Copy each line of the entries beneath that contains the word "wide".

» **SUPPLIED RECORDS**:
::::::

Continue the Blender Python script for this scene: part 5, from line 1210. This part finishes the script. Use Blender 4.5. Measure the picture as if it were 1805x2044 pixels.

::::::

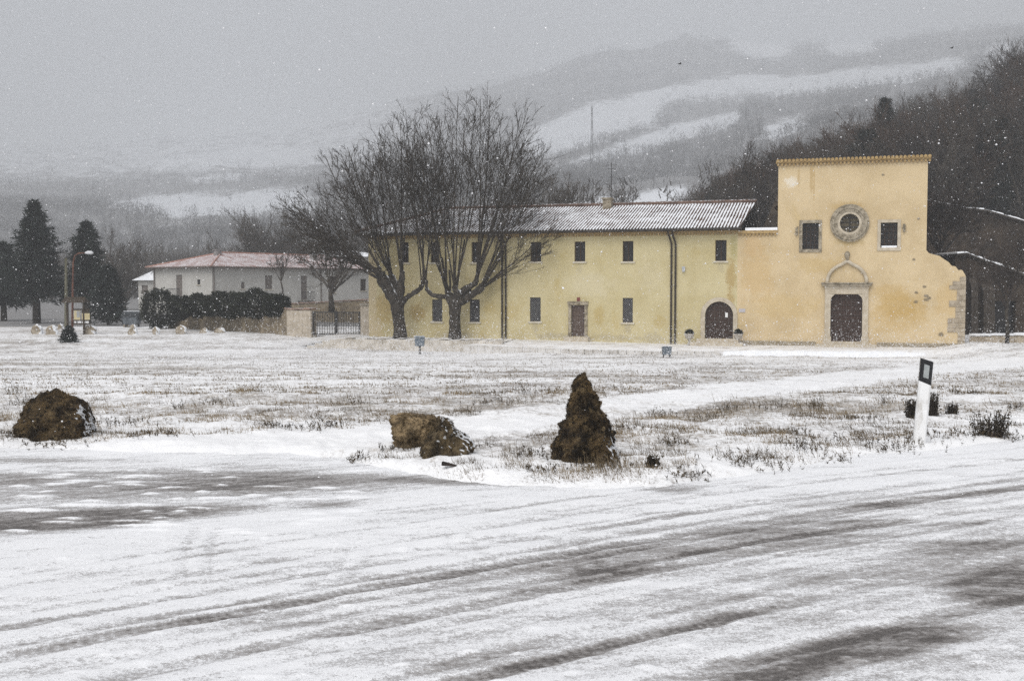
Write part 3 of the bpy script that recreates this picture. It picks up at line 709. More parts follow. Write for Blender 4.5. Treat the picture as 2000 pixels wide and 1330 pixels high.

::::::

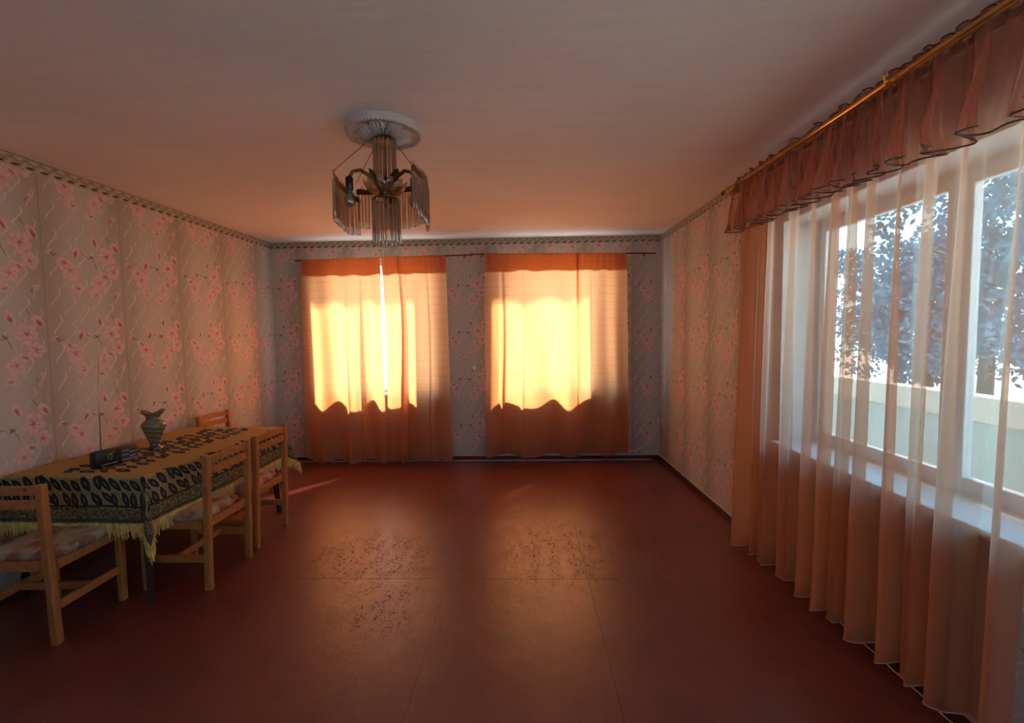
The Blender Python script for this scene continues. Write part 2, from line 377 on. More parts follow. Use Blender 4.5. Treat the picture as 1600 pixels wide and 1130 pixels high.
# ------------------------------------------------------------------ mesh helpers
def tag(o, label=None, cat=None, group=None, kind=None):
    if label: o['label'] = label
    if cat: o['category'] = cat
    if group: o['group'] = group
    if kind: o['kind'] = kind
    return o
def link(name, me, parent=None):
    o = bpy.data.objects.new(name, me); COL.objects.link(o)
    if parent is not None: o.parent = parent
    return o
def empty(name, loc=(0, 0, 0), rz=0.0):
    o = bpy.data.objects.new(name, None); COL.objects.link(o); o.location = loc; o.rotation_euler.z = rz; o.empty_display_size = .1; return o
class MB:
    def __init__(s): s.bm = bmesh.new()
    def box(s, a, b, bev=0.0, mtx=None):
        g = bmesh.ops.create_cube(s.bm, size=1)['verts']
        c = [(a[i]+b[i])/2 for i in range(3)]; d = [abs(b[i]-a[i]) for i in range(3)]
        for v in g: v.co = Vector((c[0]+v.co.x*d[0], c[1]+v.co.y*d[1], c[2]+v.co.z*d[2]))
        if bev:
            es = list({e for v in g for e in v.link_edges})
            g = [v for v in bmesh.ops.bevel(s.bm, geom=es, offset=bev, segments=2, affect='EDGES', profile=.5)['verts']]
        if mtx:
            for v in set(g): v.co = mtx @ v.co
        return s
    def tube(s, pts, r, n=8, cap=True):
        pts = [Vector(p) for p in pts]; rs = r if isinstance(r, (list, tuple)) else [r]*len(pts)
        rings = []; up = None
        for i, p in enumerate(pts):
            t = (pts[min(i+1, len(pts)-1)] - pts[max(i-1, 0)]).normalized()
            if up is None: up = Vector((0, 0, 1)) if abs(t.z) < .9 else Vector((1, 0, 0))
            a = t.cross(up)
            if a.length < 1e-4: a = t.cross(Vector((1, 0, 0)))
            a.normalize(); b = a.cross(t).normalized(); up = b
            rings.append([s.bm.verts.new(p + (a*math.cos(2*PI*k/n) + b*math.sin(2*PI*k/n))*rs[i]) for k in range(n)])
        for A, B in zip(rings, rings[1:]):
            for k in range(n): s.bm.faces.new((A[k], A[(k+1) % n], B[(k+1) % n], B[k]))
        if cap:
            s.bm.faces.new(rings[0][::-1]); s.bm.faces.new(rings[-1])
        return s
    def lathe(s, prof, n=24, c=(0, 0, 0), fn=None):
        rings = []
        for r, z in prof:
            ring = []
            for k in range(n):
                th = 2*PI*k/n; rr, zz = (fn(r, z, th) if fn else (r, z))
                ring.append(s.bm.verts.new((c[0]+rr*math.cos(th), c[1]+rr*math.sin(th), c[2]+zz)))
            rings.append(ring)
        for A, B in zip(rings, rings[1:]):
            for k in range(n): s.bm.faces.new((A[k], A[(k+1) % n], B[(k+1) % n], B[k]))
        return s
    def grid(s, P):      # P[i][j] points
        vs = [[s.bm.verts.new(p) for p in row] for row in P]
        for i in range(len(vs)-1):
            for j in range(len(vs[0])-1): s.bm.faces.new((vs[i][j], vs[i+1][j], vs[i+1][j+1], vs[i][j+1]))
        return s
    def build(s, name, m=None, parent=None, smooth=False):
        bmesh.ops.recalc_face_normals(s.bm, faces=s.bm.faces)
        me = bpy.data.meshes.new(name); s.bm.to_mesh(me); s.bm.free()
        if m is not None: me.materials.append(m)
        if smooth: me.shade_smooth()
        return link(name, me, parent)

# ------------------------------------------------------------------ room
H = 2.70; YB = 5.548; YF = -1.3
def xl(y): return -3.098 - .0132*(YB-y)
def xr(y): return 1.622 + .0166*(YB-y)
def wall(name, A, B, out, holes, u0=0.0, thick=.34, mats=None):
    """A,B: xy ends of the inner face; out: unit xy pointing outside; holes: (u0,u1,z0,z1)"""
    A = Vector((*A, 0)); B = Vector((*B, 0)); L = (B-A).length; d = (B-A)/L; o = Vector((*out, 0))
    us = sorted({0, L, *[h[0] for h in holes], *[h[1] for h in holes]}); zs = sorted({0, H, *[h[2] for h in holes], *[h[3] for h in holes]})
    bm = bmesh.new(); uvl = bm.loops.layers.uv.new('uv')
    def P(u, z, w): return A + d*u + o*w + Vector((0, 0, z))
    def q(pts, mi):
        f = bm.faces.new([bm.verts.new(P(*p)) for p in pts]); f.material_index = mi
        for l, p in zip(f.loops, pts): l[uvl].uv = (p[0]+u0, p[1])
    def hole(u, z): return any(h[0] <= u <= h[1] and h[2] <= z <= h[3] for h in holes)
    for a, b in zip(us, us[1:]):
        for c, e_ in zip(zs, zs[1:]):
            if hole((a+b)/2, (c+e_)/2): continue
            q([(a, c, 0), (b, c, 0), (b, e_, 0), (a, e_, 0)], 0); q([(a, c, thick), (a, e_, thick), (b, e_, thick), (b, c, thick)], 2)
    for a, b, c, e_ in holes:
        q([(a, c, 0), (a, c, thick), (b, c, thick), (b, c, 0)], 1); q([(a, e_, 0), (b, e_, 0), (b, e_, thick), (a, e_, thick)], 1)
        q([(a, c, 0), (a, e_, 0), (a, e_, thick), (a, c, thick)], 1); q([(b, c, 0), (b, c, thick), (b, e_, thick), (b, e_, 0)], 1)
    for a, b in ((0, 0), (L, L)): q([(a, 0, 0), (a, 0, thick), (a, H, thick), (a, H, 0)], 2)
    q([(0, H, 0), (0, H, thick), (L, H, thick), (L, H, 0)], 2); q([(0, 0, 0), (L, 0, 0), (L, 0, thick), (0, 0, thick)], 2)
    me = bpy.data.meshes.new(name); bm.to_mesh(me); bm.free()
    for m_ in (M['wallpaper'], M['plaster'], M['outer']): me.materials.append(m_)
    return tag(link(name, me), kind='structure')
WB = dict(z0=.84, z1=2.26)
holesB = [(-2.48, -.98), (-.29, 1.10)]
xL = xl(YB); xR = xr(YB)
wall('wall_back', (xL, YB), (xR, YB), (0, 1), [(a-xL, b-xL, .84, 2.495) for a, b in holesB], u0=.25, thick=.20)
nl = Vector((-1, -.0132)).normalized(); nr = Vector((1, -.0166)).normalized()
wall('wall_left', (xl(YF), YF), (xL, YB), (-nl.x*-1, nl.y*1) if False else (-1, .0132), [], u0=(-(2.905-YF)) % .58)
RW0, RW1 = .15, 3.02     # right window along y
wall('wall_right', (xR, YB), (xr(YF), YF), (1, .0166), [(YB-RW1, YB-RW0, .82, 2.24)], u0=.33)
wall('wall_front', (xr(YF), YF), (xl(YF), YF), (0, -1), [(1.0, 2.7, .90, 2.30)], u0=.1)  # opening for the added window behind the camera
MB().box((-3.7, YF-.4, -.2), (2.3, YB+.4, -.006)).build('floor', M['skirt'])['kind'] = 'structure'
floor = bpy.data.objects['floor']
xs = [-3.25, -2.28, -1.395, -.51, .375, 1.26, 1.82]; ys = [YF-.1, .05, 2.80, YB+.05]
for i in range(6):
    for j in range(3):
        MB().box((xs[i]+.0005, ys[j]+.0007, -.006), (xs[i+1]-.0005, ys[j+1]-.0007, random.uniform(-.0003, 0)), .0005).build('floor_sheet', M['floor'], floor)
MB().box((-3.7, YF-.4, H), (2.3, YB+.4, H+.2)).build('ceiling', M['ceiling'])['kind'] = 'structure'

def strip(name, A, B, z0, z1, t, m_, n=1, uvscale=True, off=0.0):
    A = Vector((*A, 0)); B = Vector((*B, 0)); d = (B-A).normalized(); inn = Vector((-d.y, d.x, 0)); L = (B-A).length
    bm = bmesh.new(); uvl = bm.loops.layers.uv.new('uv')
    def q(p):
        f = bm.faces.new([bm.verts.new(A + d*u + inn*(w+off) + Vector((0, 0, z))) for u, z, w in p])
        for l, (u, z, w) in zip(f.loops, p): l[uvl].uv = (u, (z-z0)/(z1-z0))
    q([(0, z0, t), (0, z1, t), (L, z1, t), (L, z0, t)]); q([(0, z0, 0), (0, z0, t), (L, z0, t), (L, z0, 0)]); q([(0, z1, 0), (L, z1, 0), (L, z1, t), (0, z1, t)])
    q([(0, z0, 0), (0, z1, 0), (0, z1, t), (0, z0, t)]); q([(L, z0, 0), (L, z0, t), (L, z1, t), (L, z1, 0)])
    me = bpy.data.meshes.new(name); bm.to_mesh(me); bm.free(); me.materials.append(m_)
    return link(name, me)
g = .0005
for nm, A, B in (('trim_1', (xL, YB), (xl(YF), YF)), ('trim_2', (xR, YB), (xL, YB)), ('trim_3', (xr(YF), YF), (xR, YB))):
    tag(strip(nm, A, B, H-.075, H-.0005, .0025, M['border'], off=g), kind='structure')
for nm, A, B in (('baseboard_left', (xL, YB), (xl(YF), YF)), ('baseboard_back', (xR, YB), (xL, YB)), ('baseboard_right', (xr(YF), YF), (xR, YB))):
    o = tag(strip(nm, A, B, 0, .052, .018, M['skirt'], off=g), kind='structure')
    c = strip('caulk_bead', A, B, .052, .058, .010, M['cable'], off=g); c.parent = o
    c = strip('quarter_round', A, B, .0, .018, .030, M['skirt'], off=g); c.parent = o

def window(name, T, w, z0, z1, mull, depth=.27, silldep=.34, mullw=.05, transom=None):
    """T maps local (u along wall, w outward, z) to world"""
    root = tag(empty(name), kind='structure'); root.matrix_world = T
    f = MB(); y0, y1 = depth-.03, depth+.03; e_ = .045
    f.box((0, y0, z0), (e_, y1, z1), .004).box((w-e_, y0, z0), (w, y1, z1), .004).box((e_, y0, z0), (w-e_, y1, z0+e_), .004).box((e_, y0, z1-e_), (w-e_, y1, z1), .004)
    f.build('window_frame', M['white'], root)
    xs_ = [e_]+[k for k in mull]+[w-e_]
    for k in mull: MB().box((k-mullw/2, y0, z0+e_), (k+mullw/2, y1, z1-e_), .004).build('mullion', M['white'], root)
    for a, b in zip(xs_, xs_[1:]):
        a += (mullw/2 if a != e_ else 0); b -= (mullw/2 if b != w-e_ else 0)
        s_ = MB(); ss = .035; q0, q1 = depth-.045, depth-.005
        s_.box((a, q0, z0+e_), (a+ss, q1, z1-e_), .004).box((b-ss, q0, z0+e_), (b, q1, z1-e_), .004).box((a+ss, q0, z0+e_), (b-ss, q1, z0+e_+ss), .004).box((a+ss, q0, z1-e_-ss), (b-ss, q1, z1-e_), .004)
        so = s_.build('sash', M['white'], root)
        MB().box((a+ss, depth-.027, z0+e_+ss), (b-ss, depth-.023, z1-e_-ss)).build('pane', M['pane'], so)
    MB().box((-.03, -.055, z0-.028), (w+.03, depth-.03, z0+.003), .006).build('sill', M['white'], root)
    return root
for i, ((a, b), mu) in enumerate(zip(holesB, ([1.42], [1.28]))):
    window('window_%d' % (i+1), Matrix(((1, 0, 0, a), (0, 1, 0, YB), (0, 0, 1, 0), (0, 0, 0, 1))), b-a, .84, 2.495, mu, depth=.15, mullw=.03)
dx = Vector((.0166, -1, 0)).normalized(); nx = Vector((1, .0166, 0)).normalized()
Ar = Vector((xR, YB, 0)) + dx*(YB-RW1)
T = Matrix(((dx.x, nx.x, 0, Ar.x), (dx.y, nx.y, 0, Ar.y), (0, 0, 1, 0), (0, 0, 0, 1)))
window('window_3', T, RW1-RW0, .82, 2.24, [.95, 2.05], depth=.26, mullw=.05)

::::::

» **SOLUTION TO THIS TASK**:
Write part 3 of the bpy script that recreates this picture. It picks up at line 709. More parts follow. Write for Blender 4.5. Treat the picture as 2000 pixels wide and 1330 pixels high.
The Blender Python script for this scene continues. Write part 2, from line 377 on. More parts follow. Use Blender 4.5. Treat the picture as 1600 pixels wide and 1130 pixels high.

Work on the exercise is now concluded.